Un té con mi traductor

No es lo mismo traducir a un autor muerto que vivo. Con el escritor en vida, se abre la posibilidad del contacto para resolver dudas o matices. Xesús Fraga, traductor de Roahl Dahl y Sylvia Plath al castellano y de Kerouac y Nabokov al gallego, confiesa que con algunos de los autores que ha traducido ha acabado fraguando una buena relación de amistad. “En el caso de Julian Barnes se remonta al 2005, cuando traduje 'Arthur & George' al gallego”, explica. “Ahora solemos vernos en Londres para comer o tomar el té y nos escribimos regularmente correos en los que hablamos de fútbol, gastronomía, política, aunque también de literatura: cuando escribía 'Virtudes (e misterios)' le pedí un par de consejos y sus opiniones fueron muy esclarecedoras y útiles”, explica Fraga. "Prácticamente todas las editoriales para las que he traducido, tanto gallegas como españolas, Nórdica, Faktoría K, Rinoceronte, Galaxia Gutenberg, han puesto mi nombre en la portada", explica el Premio Nacional de Narrativa en 2021.

El gran enemigo: la Inteligencia Artificial

El de la traducción es además un mundo que lleva años enfrentándose a un poderoso enemigo: el de la Inteligencia Artificial. Existe un amplio catálogo de aplicaciones de traducción, gratuitas y a un solo click. ¿Cómo se trabaja bajo esa amenaza que además está en permanente proceso de perfeccionamiento? Inga Pellisa no duda de que, con el tiempo, la IA alcanzará resultados muy logrados, pero cree que esos avances repercutirán en los textos que implican menor dosis de creatividad. “Igual mucha gente no lo sabe, pero los traductores tenemos consideración de autores de obra derivada: esto es, cogemos una obra artística y la transformamos en una obra artística en un idioma distinto. ¿Podrá una IA producir una obra artística?”, reflexiona. “Porque no se trata de coger el texto y reemplazar los términos por la primera, o la segunda, o ni siquiera la quinta acepción del diccionario; se trata de incorporar en tu cabeza, provisionalmente, la cabeza de otro, de coger su voz, sus ideas, sus intenciones, y trasladarlas en un sentido casi esotérico del término. La IA podrá traducir las palabras, pero no lo que no está en las palabras”.

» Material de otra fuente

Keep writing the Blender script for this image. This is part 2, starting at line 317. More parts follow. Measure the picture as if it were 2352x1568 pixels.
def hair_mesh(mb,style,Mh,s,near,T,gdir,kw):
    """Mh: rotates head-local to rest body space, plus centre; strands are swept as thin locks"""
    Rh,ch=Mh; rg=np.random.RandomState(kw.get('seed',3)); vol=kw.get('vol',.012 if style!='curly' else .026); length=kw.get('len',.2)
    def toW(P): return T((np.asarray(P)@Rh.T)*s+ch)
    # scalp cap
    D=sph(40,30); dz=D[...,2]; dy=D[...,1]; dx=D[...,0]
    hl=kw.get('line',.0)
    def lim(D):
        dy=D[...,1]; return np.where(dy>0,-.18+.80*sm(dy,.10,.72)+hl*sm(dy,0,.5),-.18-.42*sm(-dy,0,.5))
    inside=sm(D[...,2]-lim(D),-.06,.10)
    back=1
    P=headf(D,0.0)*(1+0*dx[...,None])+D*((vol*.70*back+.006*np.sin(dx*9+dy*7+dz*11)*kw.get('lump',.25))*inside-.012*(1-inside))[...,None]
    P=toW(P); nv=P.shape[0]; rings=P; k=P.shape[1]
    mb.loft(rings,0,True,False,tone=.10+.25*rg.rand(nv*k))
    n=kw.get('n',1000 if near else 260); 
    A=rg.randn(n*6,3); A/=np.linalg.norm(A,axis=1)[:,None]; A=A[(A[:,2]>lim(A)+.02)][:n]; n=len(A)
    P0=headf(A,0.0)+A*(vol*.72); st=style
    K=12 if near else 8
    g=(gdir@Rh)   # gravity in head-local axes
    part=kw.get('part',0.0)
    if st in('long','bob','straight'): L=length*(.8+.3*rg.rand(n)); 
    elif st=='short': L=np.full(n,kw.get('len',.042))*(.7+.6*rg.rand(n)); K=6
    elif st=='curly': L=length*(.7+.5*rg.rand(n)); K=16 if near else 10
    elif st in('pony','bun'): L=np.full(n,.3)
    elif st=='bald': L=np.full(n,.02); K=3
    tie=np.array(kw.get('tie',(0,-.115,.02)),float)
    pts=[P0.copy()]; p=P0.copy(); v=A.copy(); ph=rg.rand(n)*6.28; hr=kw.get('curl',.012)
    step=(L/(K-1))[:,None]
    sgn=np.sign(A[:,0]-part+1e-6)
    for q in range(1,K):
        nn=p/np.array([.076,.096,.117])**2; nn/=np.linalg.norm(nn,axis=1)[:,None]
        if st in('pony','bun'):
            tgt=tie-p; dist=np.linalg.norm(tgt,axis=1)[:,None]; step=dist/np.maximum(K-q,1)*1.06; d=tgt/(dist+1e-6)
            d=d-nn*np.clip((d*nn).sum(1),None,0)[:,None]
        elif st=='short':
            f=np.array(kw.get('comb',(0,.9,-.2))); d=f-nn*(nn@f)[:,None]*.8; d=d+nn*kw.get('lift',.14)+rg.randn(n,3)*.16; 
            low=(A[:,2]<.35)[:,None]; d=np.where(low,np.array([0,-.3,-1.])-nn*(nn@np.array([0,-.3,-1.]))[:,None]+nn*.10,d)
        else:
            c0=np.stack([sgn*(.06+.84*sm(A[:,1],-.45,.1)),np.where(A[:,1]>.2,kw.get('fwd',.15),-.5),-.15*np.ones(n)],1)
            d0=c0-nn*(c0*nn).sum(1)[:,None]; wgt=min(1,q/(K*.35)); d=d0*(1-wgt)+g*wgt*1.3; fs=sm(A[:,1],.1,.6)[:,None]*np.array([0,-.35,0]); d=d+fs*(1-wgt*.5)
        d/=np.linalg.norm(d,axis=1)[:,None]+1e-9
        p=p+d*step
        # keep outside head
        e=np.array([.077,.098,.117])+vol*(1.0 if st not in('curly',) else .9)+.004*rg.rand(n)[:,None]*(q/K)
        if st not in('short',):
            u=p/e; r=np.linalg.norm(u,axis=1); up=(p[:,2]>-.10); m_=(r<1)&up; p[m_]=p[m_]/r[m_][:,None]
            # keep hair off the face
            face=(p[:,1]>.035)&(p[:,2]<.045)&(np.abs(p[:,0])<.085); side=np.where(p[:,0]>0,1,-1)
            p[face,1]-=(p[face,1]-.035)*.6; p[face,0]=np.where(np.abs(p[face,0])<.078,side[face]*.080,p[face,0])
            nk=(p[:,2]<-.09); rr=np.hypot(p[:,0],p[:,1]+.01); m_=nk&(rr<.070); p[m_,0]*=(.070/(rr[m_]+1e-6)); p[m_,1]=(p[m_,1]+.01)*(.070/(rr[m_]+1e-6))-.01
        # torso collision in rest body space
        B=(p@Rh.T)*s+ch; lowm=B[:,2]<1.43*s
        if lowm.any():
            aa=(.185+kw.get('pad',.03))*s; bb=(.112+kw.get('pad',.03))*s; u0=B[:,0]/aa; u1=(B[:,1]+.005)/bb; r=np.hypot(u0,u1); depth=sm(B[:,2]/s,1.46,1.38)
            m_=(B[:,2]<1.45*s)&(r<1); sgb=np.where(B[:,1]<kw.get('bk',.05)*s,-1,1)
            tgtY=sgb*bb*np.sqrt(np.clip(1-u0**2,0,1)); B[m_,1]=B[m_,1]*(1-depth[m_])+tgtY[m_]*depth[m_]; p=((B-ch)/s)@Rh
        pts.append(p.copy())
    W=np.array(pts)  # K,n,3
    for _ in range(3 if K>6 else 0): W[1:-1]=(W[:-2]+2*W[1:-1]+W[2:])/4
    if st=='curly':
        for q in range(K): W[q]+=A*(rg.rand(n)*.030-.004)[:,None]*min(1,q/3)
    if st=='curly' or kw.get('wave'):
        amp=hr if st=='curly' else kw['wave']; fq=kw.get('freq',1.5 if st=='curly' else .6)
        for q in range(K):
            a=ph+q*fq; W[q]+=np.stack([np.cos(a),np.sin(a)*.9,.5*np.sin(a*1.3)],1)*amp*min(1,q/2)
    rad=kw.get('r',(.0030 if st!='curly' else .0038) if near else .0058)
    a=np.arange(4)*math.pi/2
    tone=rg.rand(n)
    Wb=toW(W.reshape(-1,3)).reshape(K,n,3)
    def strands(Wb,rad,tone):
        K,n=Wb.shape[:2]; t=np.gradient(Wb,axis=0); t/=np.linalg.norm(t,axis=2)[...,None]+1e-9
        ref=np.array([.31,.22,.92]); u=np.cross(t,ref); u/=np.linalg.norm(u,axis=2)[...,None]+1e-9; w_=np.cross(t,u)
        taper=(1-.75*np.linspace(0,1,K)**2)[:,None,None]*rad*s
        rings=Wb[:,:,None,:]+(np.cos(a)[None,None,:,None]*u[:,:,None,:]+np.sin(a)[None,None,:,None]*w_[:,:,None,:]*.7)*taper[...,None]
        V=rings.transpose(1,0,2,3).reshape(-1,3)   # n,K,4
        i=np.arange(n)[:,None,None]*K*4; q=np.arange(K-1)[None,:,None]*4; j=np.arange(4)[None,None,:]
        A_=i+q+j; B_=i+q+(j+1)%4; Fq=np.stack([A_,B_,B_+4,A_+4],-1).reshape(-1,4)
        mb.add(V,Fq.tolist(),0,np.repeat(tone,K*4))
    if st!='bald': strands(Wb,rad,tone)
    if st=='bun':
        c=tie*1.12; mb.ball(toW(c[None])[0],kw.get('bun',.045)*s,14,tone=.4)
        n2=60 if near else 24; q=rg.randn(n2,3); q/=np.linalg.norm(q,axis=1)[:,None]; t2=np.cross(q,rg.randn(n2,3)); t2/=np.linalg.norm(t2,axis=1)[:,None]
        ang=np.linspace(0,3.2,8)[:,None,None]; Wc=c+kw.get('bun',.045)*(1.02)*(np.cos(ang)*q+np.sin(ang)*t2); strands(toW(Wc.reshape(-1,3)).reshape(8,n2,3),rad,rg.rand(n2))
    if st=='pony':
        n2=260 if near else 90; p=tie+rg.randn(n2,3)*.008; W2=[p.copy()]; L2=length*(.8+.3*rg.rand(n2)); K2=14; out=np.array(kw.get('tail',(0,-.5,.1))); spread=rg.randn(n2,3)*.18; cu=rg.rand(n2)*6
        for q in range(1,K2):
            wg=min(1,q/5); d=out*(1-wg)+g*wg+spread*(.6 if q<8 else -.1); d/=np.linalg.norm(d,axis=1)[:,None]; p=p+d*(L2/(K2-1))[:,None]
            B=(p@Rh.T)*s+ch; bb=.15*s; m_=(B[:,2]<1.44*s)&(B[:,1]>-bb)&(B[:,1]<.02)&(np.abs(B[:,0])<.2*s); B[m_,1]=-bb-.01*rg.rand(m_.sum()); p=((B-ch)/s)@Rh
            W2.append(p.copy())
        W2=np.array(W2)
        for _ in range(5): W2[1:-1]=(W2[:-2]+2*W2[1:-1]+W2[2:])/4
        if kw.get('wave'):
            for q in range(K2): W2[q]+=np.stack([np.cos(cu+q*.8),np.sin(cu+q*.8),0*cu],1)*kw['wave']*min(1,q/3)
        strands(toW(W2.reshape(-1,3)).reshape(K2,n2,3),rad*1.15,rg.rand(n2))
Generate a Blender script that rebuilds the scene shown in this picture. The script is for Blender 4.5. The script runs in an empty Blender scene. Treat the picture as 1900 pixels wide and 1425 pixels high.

Para Pellisa, el problema radica en si en un futuro acabaremos acostumbrándonos a las traducciones automáticas “con sonrisas de filtro de Tik Tok” y dejaremos de percibir “lo que aporta la intervención humana”. “Mis hijos, por ejemplo, de 6 y 9 años, empiezan ahora a distinguir un libro bien escrito de uno de cadena de montaje; unos dibujos animados cutres de unos maravillosos, pero ¿desarrollarían este criterio si no pudiesen comparar?”. 

Mientras, el día a día del traductor sigue siendo una batalla constante contra la precariedad. La mayoría son autónomos y eso hace incompatible que tengan “cosas tan básicas como un sindicato o unas tarifas mínimas”, critica Pellisa. “Colectivamente, eso sí, tenemos el poder del asociacionismo, que ha conseguido avances muy valiosos como el Estatuto del Artista, y bueno… un gremio muy bonito y bien avenido. Pero cada nuevo encargo trae una nueva negociación individual de la tarifa por caracteres, así que es importante pelearla cada vez, tener en cuenta la dificultad del texto y nuestras circunstancias personales y profesionales”.